Hmmm ... cheap? Of course, there may be a few "externalities" to consider. But nothing too important, I'm sure.

As for the OP, my familiarity with the Ellen Willis canon is far from exhaustive, but I can't remember anything I've read by her that wasn't eminently sensible. Great quote.

Alon Levy said...

The gas prices are still less than what you'll pay for a short commute. A house that rents for $1,500 in Poughkeepsie is probably as large and well-maintained as an apartment that rents for $8,000 in Manhattan. Living in Poughkeepsie means paying $360 more a month for commuter rail, and needing a car to run errands, but roads are so subsidized in the US that the gas won't cost that much.

As for why there's scarcity of housing in inner cities, don't blame capitalism. Raw capitalism produced overcrowded tenements and railroad monopolies. This wasn't acceptable to the Progressive Movement, so it passed zoning and public health laws, and built government-funded roads to compete with the railroads. The closest thing to capitalism or class warfare that's involved here is that the suburbs have large minimum lot sizes and low floor area ratio requirements, meant to make it impossible to profitably build anything but upscale housing.

ballgame said...

The gas prices are still less than what you'll pay for a short commute.

Well, exactly. You're making my point. The system is currently designed in such a way that millions of people are making decisions that make sense individually, but which are collectively suicidal. The possibility that the planet might be rendered uninhabitable by global warming in the next century or two is no longer strictly in the realm of science fiction. At a minimum, it is almost certain that melting icecaps will raise ocean levels and as a result displace millions during that time, and it is not at all clear where, exactly, those people will go.

You are correct to point out that the gas-based suburban mode of living is heavily subsidized. The notion that these subsidies stem largely from misbegotten progressive ideals, and not from corporate capitalist greed, is absurd. As Robert Kennedy recently pointed out, it was not progressive ideals that prompted the tearing up of the streetcars, or killing the electric car, or promoted policies that concealed and exacerbated our dependence on an energy source which is now often in the hands of oil-company-friendly autocratic governments instead of more democratic regimes.

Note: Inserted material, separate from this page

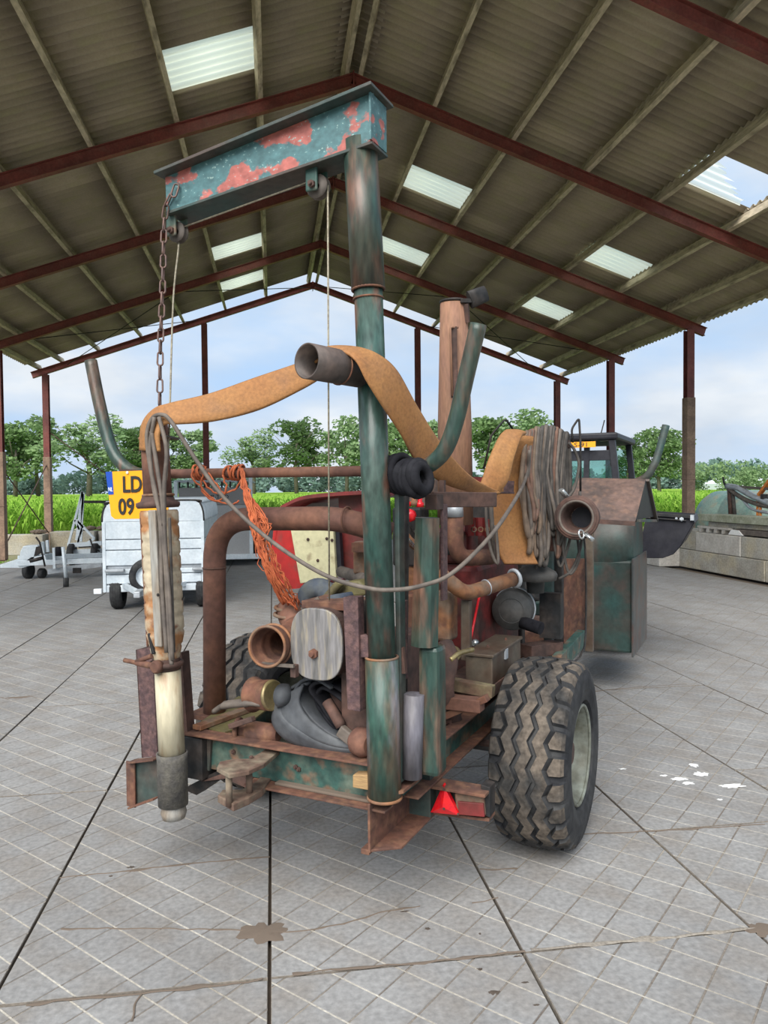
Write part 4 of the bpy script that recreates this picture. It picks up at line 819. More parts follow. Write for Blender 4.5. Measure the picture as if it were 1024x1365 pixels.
MB().tube(cr([ad(648, 662, 3.7), ad(649, 700, 3.7), ad(655, 735, 3.7), ad(664, 750, 3.7), ad(661, 700, 3.7)], 6), .008, 8).build('fuel_line', 'cable_grey', T)
# --- red guard with cream panel behind the pump, above the left wheel
def curved(P, dep_, th, name, m, k=6, lab=None):
    mb = MB(); Q = cr(P, k); mb.add(Q+[q+V(dep_) for q in Q]+[q+V(th) for q in Q]+[q+V(dep_)+V(th) for q in Q], [], 0)
    n = len(Q)
    for i in range(n-1): mb.f += [(i, i+1, n+i+1, n+i), (2*n+i, 3*n+i, 3*n+i+1, 2*n+i+1), (i, 2*n+i, 2*n+i+1, i+1), (n+i, n+i+1, 3*n+i+1, 3*n+i)]; mb.m += [0]*4; mb.s += [True, True, False, False]
    mb.f += [(0, n, 3*n, 2*n), (n-1, 3*n-1, 4*n-1, 2*n-1)]; mb.m += [0, 0]; mb.s += [False, False]
    return mb.build(name, m, T, label=lab)
yg = 1.15
curved([at(374, 683, yg), at(366, 720, yg), at(361, 758, yg), at(368, 778, yg), at(388, 785, yg), at(440, 778, yg)], (0, .55, 0), (.012, 0, .012), 'red_guard', 'red_paint', lab='glossy red curved guard sheet')
mb = MB(); mb.prism([at(366, 684, yg), at(392, 684, yg), at(405, 783, yg), at(378, 784, yg), at(364, 772, yg), at(360, 750, yg)], (0, .02, 0)); mb.build('red_front_sheet', 'red_paint', T, .004)
MB().prism([at(387, 704, yg-.08), at(444, 704, yg-.08), at(448, 771, yg-.08), at(400, 778, yg-.08)], (0, .025, 0)).build('cream_panel', 'cream_panel', T, .004, label='cream board with bolt holes')
mb = MB()
for px, py in ((411, 719), (436, 718), (443, 720), (424, 747)): bolt(mb, at(px, py, yg-.08), (0, -1, 0), .009, .006)
mb.build('panel_bolt', 'rust_dark', T)
MB().prism([at(447, 703, yg-.06), at(452, 703, yg-.06), at(456, 768, yg-.06), at(449, 768, yg-.06)], (0, .03, 0)).build('black_edging', 'black_paint', T)
MB().prism([at(451, 660, yg), at(484, 660, yg), at(484, 762, yg), at(455, 760, yg)], (0, .03, 0)).build('dark_red_panel', 'red_dark', T)
curved([at(374, 679, yg-.1), at(400, 667, yg-.1), at(434, 662, yg-.1), at(482, 659, yg-.1)], (0, .7, -.02), (0, 0, .02), 'red_hood', 'red_dark')
MB().prism([at(384, 680, yg+.1), at(404, 671, yg+.1), at(438, 670, yg+.1), at(438, 686, yg+.1)], (0, .02, 0)).build('pale_hood_lining', 'grey_panel', T)
MB().tube([at(455, 762, .9), at(500, 776, .6)], .03, 14).build('grey_tube', 'cable_grey', T)
MB().bb(at(470, 738, .7).x, at(470, 738, .7).x+.12, .7, .78, at(470, 765, .7).z, at(470, 722, .7).z).build('valve_post', 'rust_orange', T, .01)
mb = MB(); mb.bar(at(472, 727, .68), at(492, 727, .68), .05, .03); mb.bar(at(472, 733, .68), at(492, 733, .68), .05, .02); mb.build('valve_flange', 'rust', T)

MB().bb(-.50, -.03, 2.0, 2.08, .72, 1.66).build('engine_back_panel', 'black_iron', T, .01)  # dark back panel added to block the view through the engine
MB().prism([ad(536, 674, 4.25), ad(546, 660, 4.25), ad(565, 642, 4.25), ad(586, 638, 4.25), ad(586, 674, 4.25)], (0, .02, 0)).build('radiator_cowl', 'hopper_brown', T)
MB().prism([ad(588, 634, 4.3), ad(645, 636, 4.35), ad(645, 656, 4.35), ad(588, 656, 4.3)], (0, .02, 0)).build('cowl_side', 'red_dark', T)
MB().prism([ad(583, 634, 4.2), ad(590, 634, 4.2), ad(590, 656, 4.2), ad(583, 656, 4.2)], (0, .02, 0)).build('cowl_post', 'box_steel', T)
MB().bar(at(584, 908, .78), at(658, 922, .78), .05, .055).build('olive_beam', 'olive_rust', T, .003)
MB().bar(at(586, 934, .60), at(643, 940, .60), .07, .055).build('box_beam', 'rust_brown', T, .003)
mb = MB()
for k in range(3): ring(mb, ad(632+k*9, 706, 3.98), (.3, -1, 0), .012, .004, 12)
mb.build('manifold_port', 'rust_orange', T)
MB().tube(cr([ad(706, 868, 4.0), ad(760, 700, 4.4), ad(779, 720, 4.6), ad(781, 840, 4.6), ad(775, 872, 4.4), ad(762, 885, 4.2)], 8)[8:], .006, 6).build('loose_wire', 'black_iron', T)
for q in range(3): MB().tube([ad(543+q*5, 690+q*9, 3.75), ad(552+q*4, 724-q*6, 3.8)], .007, 6).build('injector_line', 'cable_dark', T)
# ================================================================ THINGS HUNG ON OR LAID OVER THE TRAILER
# suction pipe hanging from the arm
S = empty('suction_pipe', MO, -MYAW, 'cream and rusty suction pipe hanging upright from the crane arm by a chain', 'pipe')
yp = -.15
s0, s1, s2, s3, s4, s5, s6 = at(207, 562, yp), at(211, 672, yp), at(212, 680, yp), at(222, 880, yp), at(223.5, 893, yp), at(229.5, 1008, yp), at(232, 1090, yp)
ax_ = (s6-s1).normalized()
MB().tube([s0, at(207, 600, yp), s1], [.050, .056, .058], 26).build('upper_pipe', 'rust_brown', S)
ring(MB(), at(206, 585, yp), (0, 0, 1), .056, .009, 26).build('pipe_band', 'rust_orange', S); ring(MB(), at(211, 660, yp), ax_, .06, .006, 26).build('pipe_band', 'rust_orange', S)
mb = MB(); mb.lathe(at(211, 677, yp), -ax_, [(0, .082), (.008, .088), (.022, .088), (.028, .07), (.05, .062)], 30); mb.build('flange', 'rust_dark', S)
prof = []; L0 = (s3-s2).length
for k in range(61):
    u = k/60; r_ = .078-.0*u; 
    if u > .82: r_ = .078-(u-.82)/.18*.026
    r_ -= .005*max(0, math.cos(u*10*2*PI))**6
    prof.append((u*L0, r_))
MB().lathe(s2, (s3-s2), prof, 30).build('tin_jacket', 'cream_shell', S, label='rust stained cream tin jacket')
def strip_(px0, py0, px1, py1, w_, m_, nm, y=-.235, th=.012): MB().bar(at(px0, py0, y), at(px1, py1, y+.005), w_, th, up=(0, 1, 0)).build(nm, m_, S, .004)
strip_(203, 680, 212, 862, .038, 'zinc_old', 'jacket_strip')
strip_(226, 690, 232, 870, .010, 'cable_dark', 'jacket_seam'); strip_(188, 690, 197, 862, .006, 'rust', 'jacket_seam', -.215)
for px, py in ((211, 793),): mb = MB(); bolt(mb, at(px, py, -.247), (0, -1, 0), .007, .003); mb.build('jacket_hole', 'black_iron', S)
strip_(199, 844, 205, 872, .016, 'black_iron', 'jacket_slot', -.222)
MB().tube([at(221, 868, yp), s4], .054, 26).build('lower_collar', 'rust_dark', S)
MB().tube([s4, s5], [.0535, .0535], 30).build('lower_pipe', 'cream_pipe', S)
mb = MB(); mb.pipe([at(229.3, 1003, yp), at(229.6, 1012, yp), at(231, 1072, yp)], [.064, .062, .061], .008, 30); mb.build('rubber_sleeve', 'sleeve_black', S)
mb = MB(); mb.pipe([at(231, 1062, yp), at(231.6, 1078, yp), at(231.7, 1082, yp), s6], [.050, .050, .053, .046], .008, 28); mb.build('pipe_tip', 'zinc_old', S)
c = at(214, 887, -.22)
mb = MB(); mb.tube(cr([at(166, 880, -.2), at(185, 884, -.2), at(205, 888, -.22)], 4), [.010]*4+[.014]*5, 8); mb.tube([at(182, 866+16, -.2), at(203, 874, -.21)], .010, 8); mb.build('clamp_handle', 'rust', S)
mb = MB(); mb.lathe(at(212, 888, -.205), (0, -1, 0), [(0, .026), (.02, .028), (.03, .02)], 20); mb.build('clamp_boss', 'rust', S)
mb = MB(); ring(mb, at(222, 884, yp), (0, 0, 1), .060, .012, 28); mb.build('clamp_band', 'rust_dark', S)
mb = MB(); ring(mb, at(217, 582, yp), (0.1, .1, 1), .063, .004, 22); mb.build('tie_wire', 'wire_dark', S)
# orange layflat hose, in one run from pipe top over the saddle to the reel bracket and down
H = empty('layflat_hose', MO, -MYAW, 'long flat orange hose draped from the suction pipe over the saddle to the reel', 'hose')
eA = [at(186, 600, -.20), at(189, 566, -.2), at(204, 546, -.19), at(226, 537, -.17), at(280, 524, -.1), at(340, 503, -.05), at(396, 484, -.01), at(430, 470, -.02)]
eB = [at(214, 602, -.24), at(213, 580, -.245), at(220, 566, -.23), at(236, 566, -.2), at(285, 562, -.12), at(345, 547, -.07), at(402, 520, -.03), at(436, 500, -.04)]
MB().ribbon(eA, eB, .010, 8).build('left_run', 'layflat_orange', H)
eA = [ad(412, 470, 2.79), ad(440, 462, 2.74), ad(478, 463, 2.735), ad(505, 472, 2.75), ad(530, 494, 2.79), ad(556, 540, 2.88), ad(588, 590, 3.02), ad(625, 632, 3.22), ad(655, 650, 3.42), ad(672, 656, 3.56)]
eB = [ad(420, 484, 2.70), ad(452, 470, 2.69), ad(473, 480, 2.66), ad(488, 508, 2.67), ad(508, 540, 2.72), ad(533, 578, 2.82), ad(556, 618, 2.95), ad(590, 644, 3.12), ad(628, 656, 3.32), ad(665, 658, 3.48)]
MB().ribbon(eA, eB, .007, 8).build('middle_run', 'layflat_orange', H)
eA = [ad(630, 656, 3.42), ad(640, 645, 3.44), ad(652, 610, 3.5), ad(668, 578, 3.6), ad(684, 574, 3.72)]
eB = [ad(664, 660, 3.50), ad(678, 640, 3.52), ad(686, 610, 3.55), ad(696, 582, 3.62), ad(702, 578, 3.76)]
MB().ribbon(eA, eB, .012, 8).build('folded_end', 'layflat_orange', H)
eA = [ad(668, 578, 3.74), ad(652, 640, 3.84), ad(653, 690, 3.84), ad(664, 735, 3.84), ad(672, 752, 3.84)]
eB = [ad(712, 582, 3.88), ad(706, 640, 3.94), ad(706, 690, 3.94), ad(712, 735, 3.92), ad(718, 752, 3.90)]
MB().ribbon(eA, eB, .012, 8).build('hanging_loop', 'layflat_orange', H)
eA = [ad(722, 590, 4.12), ad(724, 650, 4.16), ad(726, 700, 4.16), ad(730, 735, 4.16)]; eB = [ad(762, 590, 4.2), ad(758, 650, 4.22), ad(756, 700, 4.22), ad(750, 735, 4.2)]
MB().ribbon(eA, eB, .012, 8).build('hanging_loop', 'rust_brown', H)
# bundle of thinner hoses hung in loops
B = empty('hose_bundle', MO, -MYAW, 'tangled brown grey hydraulic hoses hung in long loops on the reel hook', 'hoses')
random.seed(11)
for k in range(27):
    u = k/26; x0 = 700+54*u+random.uniform(-2, 2); x1 = 705+50*u+random.uniform(-5, 5); dd = 3.86+.24*u; ytop = 580-9*math.sin(PI*u)+random.uniform(-2, 2); ybot = 735+random.uniform(-35, 22)-22*abs(u-.45)
    w_ = random.uniform(5, 9)
    pts = [ad(x0, ytop+10, dd), ad(x0-w_*.55, ytop+50, dd-.02), ad(x0-w_*.5+random.uniform(-2, 3), (ytop+ybot)/2, dd-.02), ad(x1-w_*.5+random.uniform(-3, 5), ybot-20, dd-.01), ad(x1, ybot, dd), ad(x1+w_*.6, ybot-20, dd+.03), ad(x0+w_*.8, (ytop+ybot)/2, dd+.05), ad(x0+w_*.7, ytop+30, dd+.05), ad(x0+w_*.3, ytop, dd+.03)]
    P = [V(p) for p in pts]; N_ = len(P); Q = []
    for i in range(N_):
        a, b, c, d = P[i-1], P[i], P[(i+1) % N_], P[(i+2) % N_]
        for j in range(5): s = j/5; Q.append(.5*((2*b)+(c-a)*s+(2*a-5*b+4*c-d)*s*s+(3*b-a-3*c+d)*s**3))
    MB().tube(Q, random.choice((.0095, .0105, .0115, .013)), 8, close=True).build('hose_loop', random.choice(('cable_grey', 'cable_brown', 'cable_dark', 'cable_rust')), B)
for pts in (((758, 590), (766, 600), (772, 620), (766, 650), (756, 665)), ((748, 700), (752, 740), (760, 765), (772, 745), (770, 715)), ((773, 655), (776, 700), (774, 730), (762, 760), (745, 772)), ((735, 700), (742, 740), (748, 755), (757, 730), (764, 700)), ((719, 700), (717, 740), (714, 762))):
    MB().tube(cr([ad(x, y, 4.05) for x, y in pts], 6), .008, 8).build('hose_end', 'cable_dark', B)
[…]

The choice you posit between 'overcrowded tenements and railroad monopolies' and a dead-end cheap-oil-based suburbanization is a false one. It is easy to envisage a thriving, liveable urban lifestyle which incorporates healthy mass transit and a reliance on renewable energy sources ... easy, that is, if one lived in a country which was not in thrall to defacto segregationism, the wealthy scions of a disappearing energy source, and a mindless acquiescence to simplistic and inaccurate assumptions about the workings of a market economy.

Alon Levy said...

None of that has anything to do with the fact that "People don't choose; corporations do" betrays ignorance of how economics works. Corporate conspiracies exist only in the minds of lunatics; in reality, corporations have to satisfy consumer demand, and often do so in mutually contradictory ways.

Global warming has exactly nothing to do with this. Affordable housing crises exist regardless of the mode of transportation people use. In Japan they have the exact same problems as in the US, even though the people living in exurbs of Tokyo commute to work by rail.